If you see this seatstay bridge in a race, I'm not the one you should be worried about.
I think this picture demonstrates that reflective property of the finish I was going on about earlier. The head tube is pretty matte looking, but you can see the chain's reflection in the downtube!
The shininess of my frame finally matches my cranks. Goal achieved. I'm now realizing that a lot of parts installed on my frame cost more than the frame on their own. My guess is that more than a few people who started with a pre-built complete find themselves in this situation too.
Here is one of the areas that I just couldn't reach with the motorized buffing setup. If I stumble on some metal polishing compound this will be the first area I do by hand.
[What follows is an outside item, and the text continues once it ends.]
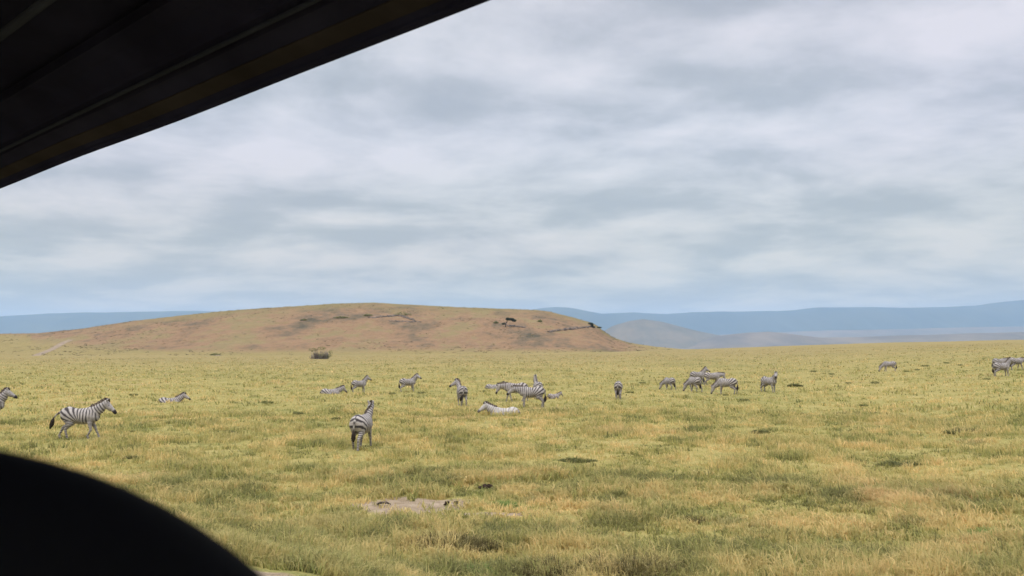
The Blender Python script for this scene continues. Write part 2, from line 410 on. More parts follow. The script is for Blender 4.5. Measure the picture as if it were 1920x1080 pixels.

The dropouts didn't strip very well because they have a bumpy texture that paint LOVES. They're dropouts on a inexpensive frame, so it figures. Fortunately they don't get much attention from anyone other than me.
When I started riding this bike, Aventon wasn't getting much respect online. I was nervous that I'd find something terrible hiding under the paint. I was glad to see that everything looked sound without paint. I can't speak for the welds, but this bike has taken my abuse well. I'm posting this mainly because I couldn't find any pictures of a 2016 cordoba stripped, and I'm certain someone else has had thoughts of stripping this frame with how loud all of the available colors are. So there you go, this is what you can achieve with no knowledge of metal surface work and one weekend!
sprocketstodockets
Looks nice man! Good job!
Puff402
You may want to put a clear coat or a protective finish on it. Aluminum corrodes and pits and looks ugly when it does so.
TheHunger
Clear coat was definitely a thought. If I can't maintain the finish by polishing like you would with silver, I'll get it done by a pro.
Puff402
I take it you intend on taking it apart to polish it every time?
TheHunger
Oh goodness no, I plan on using polishing cloths with abrasive embedded in them so I don't have to worry about grit getting in the bearings.